Granted, I know I could be making way more of a big deal of this than I am. I'm in envy of Bacon Bit's amazing PCT food spreadsheet, which I could never reproduce even if I wanted to. I have a more lackadaisical approach, which involves a lot of cerebral prep, such as: "I'm hungry for a chocolate chip granola bar. Maybe I should buy 50 of them, while I'm at the store. Just in case." And then I proceed to go to awesome grocery stores like WinCo and get lost in the bulk food bins, shrieking, "TWO BUCKS FOR A POUND OF COCONUT?! DONE!" And wind up with more coconut than I could ever want in a lifetime. (P.S. - is that even possible?!)
Such was my afternoon when I came home with $150 worth of bulk foods but no real rhyme or reason to why I bought it. Case in point: somehow I left WinCo with fourteen dried pasta sides, two boxes of PopTarts, two pounds of dried bananas, a 24-pack box of Ramen, and 28 packets of instant mashed potatoes. I blame the potato thing on Tanner. He said, "how many should I get?" and I said, "I don't know." And he said, "ok, I'll get four of each." I said, "ok," not realizing that there were seven different flavors of potatoes. I have a feeling I'm going to really hate potatoes.
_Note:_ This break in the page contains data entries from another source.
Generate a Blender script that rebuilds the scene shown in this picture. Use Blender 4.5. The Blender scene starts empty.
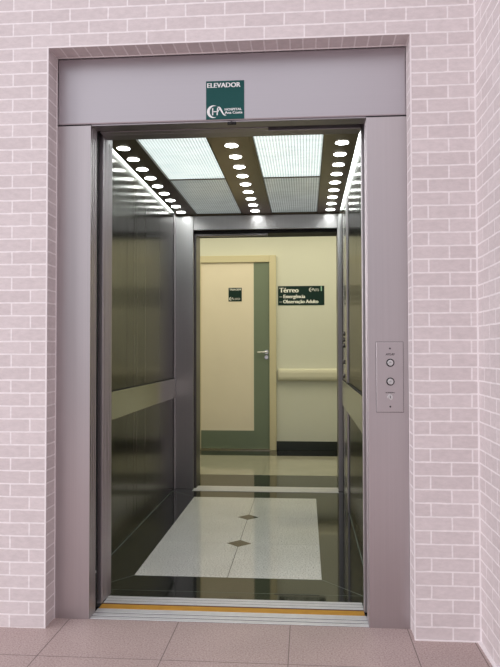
import bpy, bmesh, math, random
from mathutils import Vector, Matrix
random.seed(3)
S = bpy.context.scene
C = S.collection

# ---------------------------------------------------------------- camera, world, lights, exposure
def make_camera():
    yaw, pitch, roll, f = math.radians(4.666), math.radians(1.473), math.radians(-0.119), 684.4
    F = Vector((-math.sin(yaw)*math.cos(pitch), math.cos(yaw)*math.cos(pitch), math.sin(pitch)))
    R = Vector((math.cos(yaw), math.sin(yaw), 0)); U = R.cross(F)
    R2 = R*math.cos(roll)+U*math.sin(roll); U2 = -R*math.sin(roll)+U*math.cos(roll)
    cd = bpy.data.cameras.new('camera'); cd.sensor_fit = 'VERTICAL'; cd.sensor_height = 24
    cd.lens = f/667*24; cd.clip_start = .05
    o = bpy.data.objects.new('camera', cd); C.objects.link(o)
    m = Matrix((R2, U2, -F)).transposed().to_4x4(); m.translation = Vector((.912, -2.85, 1.129))
    o.matrix_world = m; S.camera = o
make_camera()
S.view_settings.view_transform = 'Standard'; S.view_settings.look = 'None'
S.view_settings.gamma = 1; S.view_settings.use_curve_mapping = False
S.view_settings.exposure = 0

W = bpy.data.worlds.new('overcast'); S.world = W; W.use_nodes = True
wn = W.node_tree.nodes; wl = W.node_tree.links; wn.clear()
wo = wn.new('ShaderNodeOutputWorld'); wb = wn.new('ShaderNodeBackground')
tc = wn.new('ShaderNodeTexCoord'); sx = wn.new('ShaderNodeSeparateXYZ')
mr = wn.new('ShaderNodeMapRange'); mr.inputs['From Min'].default_value = -.1; mr.inputs['From Max'].default_value = .8
mr.inputs['To Min'].default_value = .36; mr.inputs['To Max'].default_value = 1.5
wl.new(tc.outputs['Generated'], sx.inputs[0]); wl.new(sx.outputs['Z'], mr.inputs['Value'])
wb.inputs['Color'].default_value = (.965, .935, .985, 1)
wl.new(mr.outputs[0], wb.inputs['Strength']); wl.new(wb.outputs[0], wo.inputs[0])

def area(name, loc, target, sx_, sy_, power, col):
    l = bpy.data.lights.new(name, 'AREA'); l.shape = 'RECTANGLE'; l.size = sx_; l.size_y = sy_
    l.energy = power; l.color = col
    o = bpy.data.objects.new(name, l); C.objects.link(o); o.location = loc
    o.rotation_euler = (Vector(target)-Vector(loc)).to_track_quat('-Z', 'Y').to_euler()
    return o
area('daylight_fill_light', (-8.5, -6.5, 2.8), (1.2, 0, 1.1), 6, 4.5, 520, (1, .965, .99))  # added fill for side wall and brick, standing for daylight from the left
area('corridor_lamp_light', (.6, 3.95, 2.62), (.6, 3.95, 0), 3.6, 1.5, 36, (1.0, .92, .66))

# ---------------------------------------------------------------- materials
def nt(name):
    m = bpy.data.materials.new(name); m.use_nodes = True
    return m, m.node_tree.nodes, m.node_tree.links, m.node_tree.nodes['Principled BSDF']
def plain(name, col, rough=.5, metal=0, spec=.5, noise=0, nscale=8, bump=0, bscale=200):
    m, n, l, b = nt(name)
    b.inputs['Base Color'].default_value = (*col, 1); b.inputs['Roughness'].default_value = rough
    b.inputs['Metallic'].default_value = metal; b.inputs['Specular IOR Level'].default_value = spec
    t = n.new('ShaderNodeTexCoord')
    if noise:
        x = n.new('ShaderNodeTexNoise'); x.inputs['Scale'].default_value = nscale; x.inputs['Detail'].default_value = 4
        l.new(t.outputs['Object'], x.inputs['Vector'])
        mx = n.new('ShaderNodeMix'); mx.data_type = 'RGBA'
        mx.inputs[6].default_value = (*[c*(1-noise) for c in col], 1); mx.inputs[7].default_value = (*[min(1, c*(1+noise)) for c in col], 1)
        l.new(x.outputs['Fac'], mx.inputs[0]); l.new(mx.outputs[2], b.inputs['Base Color'])
    if bump:
        x = n.new('ShaderNodeTexNoise'); x.inputs['Scale'].default_value = bscale
        l.new(t.outputs['Object'], x.inputs['Vector'])
        bp = n.new('ShaderNodeBump'); bp.inputs['Strength'].default_value = bump; bp.inputs['Distance'].default_value = .002
        l.new(x.outputs['Fac'], bp.inputs['Height']); l.new(bp.outputs[0], b.inputs['Normal'])
    return m
def steel(name, col, rough, vertical=True, streak=.06, bump=.04, rvar=.05):
    """brushed sheet: fine streaks along the brushing in colour, roughness and relief"""
    m, n, l, b = nt(name)
    b.inputs['Metallic'].default_value = 1
    t = n.new('ShaderNodeTexCoord'); mp = n.new('ShaderNodeMapping')
    mp.inputs['Scale'].default_value = (260, 260, 1.2) if vertical else (1.2, 1.2, 260)
    l.new(t.outputs['Object'], mp.inputs[0])
    x = n.new('ShaderNodeTexNoise'); x.inputs['Scale'].default_value = 1; x.inputs['Detail'].default_value = 2
    l.new(mp.outputs[0], x.inputs['Vector'])
    g = n.new('ShaderNodeTexNoise'); g.inputs['Scale'].default_value = 3; g.inputs['Detail'].default_value = 5
    l.new(t.outputs['Object'], g.inputs['Vector'])
    mx = n.new('ShaderNodeMix'); mx.data_type = 'RGBA'
    mx.inputs[6].default_value = (*[c*(1-streak) for c in col], 1); mx.inputs[7].default_value = (*[c*(1+streak) for c in col], 1)
    l.new(x.outputs['Fac'], mx.inputs[0]); l.new(mx.outputs[2], b.inputs['Base Color'])
    r = n.new('ShaderNodeMapRange'); r.inputs['To Min'].default_value = rough-rvar; r.inputs['To Max'].default_value = rough+rvar
    l.new(g.outputs['Fac'], r.inputs['Value']); l.new(r.outputs[0], b.inputs['Roughness'])
    bp = n.new('ShaderNodeBump'); bp.inputs['Strength'].default_value = bump; bp.inputs['Distance'].default_value = .001
    l.new(x.outputs['Fac'], bp.inputs['Height']); l.new(bp.outputs[0], b.inputs['Normal'])
    return m
def emit(name, col, s):
    m = bpy.data.materials.new(name); m.use_nodes = True; n = m.node_tree.nodes; n.clear()
    e = n.new('ShaderNodeEmission'); e.inputs[0].default_value = (*col, 1); e.inputs[1].default_value = s
    o = n.new('ShaderNodeOutputMaterial'); m.node_tree.links.new(e.outputs[0], o.inputs[0]); return m
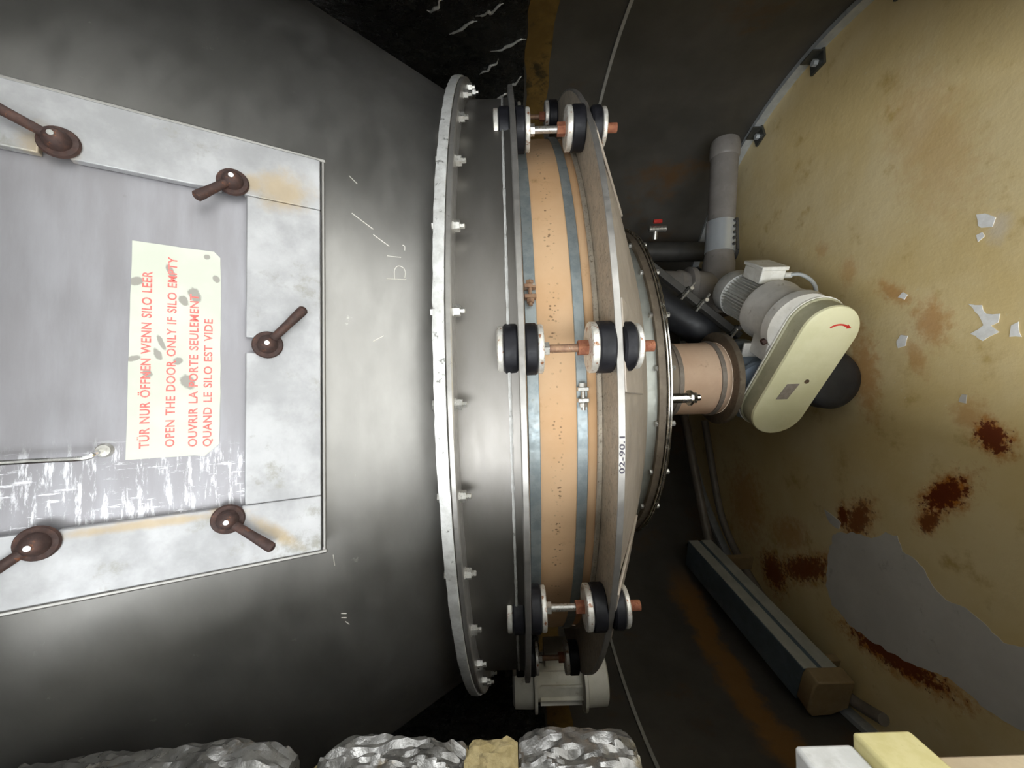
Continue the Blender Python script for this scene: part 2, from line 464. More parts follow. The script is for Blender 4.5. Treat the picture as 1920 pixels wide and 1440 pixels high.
def ragged(poly, amp, step=.012, seed=0):
    out = []
    for i, a in enumerate(poly):
        b = poly[(i + 1) % len(poly)]
        a, b = Vector(a), Vector(b)
        n = max(1, int((b - a).length / step))
        for j in range(n):
            p = a.lerp(b, j / n)
            q = noise.noise_vector(Vector((p.x * 40 + seed, p.y * 40, seed * 3.1)))
            out.append((p.x + q.x * amp, p.y + q.y * amp))
    return out
def patch(poly, amp, m, z=.0015, seed=0, name='bare_patch'):
    return obj(name, MB().prism(ragged(poly, amp, seed=seed), (0, 0, 0), (1, 0, 0), (0, 1, 0), (0, 0, 1), 0, z), m, floor, smooth=0)
patch([(-.697, 1.674), (-.649, 1.573), (-.638, 1.48), (-.6, 1.436), (-.593, 1.393), (-.635, 1.378), (-.649, 1.324), (-.701, 1.284), (-.742, 1.245),
       (-.734, 1.2), (-.75, 1.146), (-.781, 1.097), (-.764, 1.051), (-.799, 1.0), (-.80, .90), (-.97, .90), (-1.001, 1.079), (-1.007, 1.14), (-.986, 1.236),
       (-1.025, 1.335), (-1.036, 1.39), (-1.047, 1.493), (-1.05, 1.60), (-1.013, 1.69), (-.944, 1.72), (-.80, 1.70)], .010, 'primer', seed=1)
for k, (poly, m) in enumerate(((((.454, 1.13), (.455, 1.107), (.43, 1.087), (.407, 1.093), (.41, 1.118)), 'white'),
        (((.199, 1.152), (.19, 1.123), (.16, 1.112), (.154, 1.08), (.133, 1.088), (.127, 1.1), (.107, 1.086), (.087, 1.123), (.111, 1.154), (.13, 1.119), (.163, 1.131)), 'white'),
        (((.118, 1.059), (.128, 1.044), (.088, 1.036), (.089, 1.062)), 'white'),
        (((.267, 1.367), (.283, 1.348), (.27, 1.33), (.253, 1.338)), 'white'),
        (((.112, 1.372), (.134, 1.356), (.126, 1.334), (.093, 1.342), (.088, 1.367)), 'white'),
        (((.395, 1.13), (.40, 1.115), (.385, 1.11), (.378, 1.125)), 'white'),
        (((-.603, 1.719), (-.605, 1.69), (-.632, 1.636), (-.663, 1.645), (-.652, 1.692)), 'primer'),
        (((-.07, 1.18), (-.075, 1.165), (-.10, 1.168), (-.095, 1.185)), 'primer'))):
    patch(poly, .006, m, .0018, seed=5 + k, name='paint_fleck')

def band(name, r, z0, z1, m, thick=.004, parent=None, back_only=True, wob=0.):
    """strip running round the inside of the skirt, leaving the doorway free"""
    mb = MB()
    seg = 150
    a0, a1 = TH_R, TH_L + 2 * PI
    vs = []; fs = []
    for i in range(seg + 1):
        a = a0 + (a1 - a0) * i / seg
        w0 = noise.noise(Vector((a * 9, 3.3, z0))) * wob; w1 = noise.noise(Vector((a * 13, 8.1, z1))) * wob
        for rr, z in ((r, z0 + w0), (r - thick, z0 + w0), (r - thick, z1 + w1), (r, z1 + w1)):
            vs.append((AX.x + rr * math.sin(a), AX.y - rr * math.cos(a), z))
    for i in range(seg):
        for q in range(4):
            w = (q + 1) % 4
            fs.append((i * 4 + q, i * 4 + 4 + q, i * 4 + 4 + w, i * 4 + w))
    fs.append((0, 1, 2, 3)); fs.append((seg * 4 + 3, seg * 4 + 2, seg * 4 + 1, seg * 4))
    mb.add(vs, fs)
    return obj(name, mb, m, parent)

# skirt: closed steel drum with one doorway
ZD0, ZD1, ZTOP = .06, 1.92, 2.30
angs = [TH_L + (TH_R - TH_L) * i / 16 for i in range(17)] + [TH_R + (2 * PI - TH_R + TH_L) * i / 130 for i in range(1, 130)]
zs = [0, ZD0, .4, .8, 1.2, 1.6, ZD1, ZTOP]
mb = MB(); vs_ = []
for a in angs:
    for z in zs: vs_.append((AX.x + RW * math.sin(a), AX.y - RW * math.cos(a), z))
fs_ = []
for i in range(len(angs)):
    j = (i + 1) % len(angs)
    for k in range(len(zs) - 1):
        if i < 16 and 1 <= k < 6: continue
        fs_.append((i * 8 + k, j * 8 + k, j * 8 + k + 1, i * 8 + k + 1))
mb.add(vs_, fs_)
me = bpy.data.meshes.new('wall_skirt'); me.from_pydata([tuple(v) for v in mb.v], [], mb.f)
for p in me.polygons: p.use_smooth = True
wall = bpy.data.objects.new('wall_skirt', me); COL.objects.link(wall); me.materials.append(M['wall'])
so = wall.modifiers.new('thickness', 'SOLIDIFY'); so.thickness = .02; so.offset = 1
struct(wall)
band('wall_lining_sheet', RW - .002, EYE - .10, ZTOP - .1, 'sheet', .006, wall, wob=.01)
band('adhesive_strip', RW - .001, EYE - .215, EYE - .105, 'ochre', .004, wall, wob=.02)
band('sealant_seam', RW - .001, .892, .906, 'seam', .006, wall)

for k, (th, z, ln, tilt) in enumerate(((81, 1.42, .10, .1), (84, 1.53, .12, .25), (77, 1.47, .08, -.2), (88, 1.35, .14, .1), (92, 1.44, .09, -.1), (96, 1.33, .07, .3), (72, 1.56, .10, .2),
                                       (69, 1.40, .12, 0), (99, 1.40, .09, .1), (75, 1.70, .10, .3), (80, 1.62, .07, -.3), (104, 1.36, .06, .2))):
    pts = []
    for i in range(6):
        a = R(th) + (i / 5 - .5) * .04 + noise.noise(Vector((k * 3.1, i * .7, 0))) * .02
        zz = z + (i / 5 - .5) * ln + noise.noise(Vector((i * .9, k * 2.3, 4))) * .015
        rr = RW - .0085 - .004 * math.sin(PI * i / 5)
        pts.append((rr * math.sin(a), AX.y - rr * math.cos(a), zz))
    obj('glint_wrinkle', MB().tube(pts, [.0015, .004, .006, .004, .0015], 8, 4), M['glint'], wall)  # sheet wrinkle with its glint put into the pale colour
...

Once the shopping bit was done (more or less) I dug my dehydrator out of the closet and got to work dehydrating all kinds of fruits and vegetables: mushrooms, peppers, carrots, onions, apples, mangos, bananas (this was before I realized it was waaaay easier to just buy them in bulk at Winco). My favorite thing to dehydrate is green and red peppers. One, because it's fun to see those huge slices of peppers turning into tiny little colorful trinkets, like pieces of candy, and two, because dehydrating them for two days straight makes your whole house smell like pizza. Mmmm.
Then I put together the little snacks and dinners in ziplock bags. So many ziplock bags.
So many.
I tried my best to create little meals that had a variety of dried veggies and spices in them, since I know my options on the trail will be limited to the pre-packaged pasta dinners you can buy at the convenience stores. Some of my favorite backpacking meals come from a book written by a couple of Appalachian Trail thru-hikers. They're quick, easy, and taste delicious after a full day of hiking. My favorite is one of the simplest, for vegetable curry:
{Vegetable Curry}
Mix in one large ziplock:
1.5 cups of minute rice
1.5 tsp curry
In a smaller ziplock:
2 oz dried vegetable soup packet
In another small ziplock:
1/2 cup raisins
1/4 cup coconut
Place the smaller ziplocks in the larger one and zip together with cooking instructions.
When in camp: boil 2 1/4 cups of water with the soup packet. Add rice/curry mix and simmer until cooked. Add raisins and coconut on top.
Serves two.
I write the instructions to each of my meals on a small scrap of paper and then include it with my ziplock packages.
After the ziplocking, there were Priority USPS boxes to fold and tape and fill with food. I printed off the shipping labels for all the places I'm sending food drops, and wrote down how many days I'd be hiking in between each one, so I'd know how much food to pack. My entire kitchen was filled with foot-high stacks of food bags, and once I got them sorted into boxes, all that food only filled five of them. FIVE! That only accounted for 30 days worth of food. That left 130 days to figure out. NOW can I pay someone to do the rest for me? ...Please?
Looks like I'm going back to WinCo tomorrow.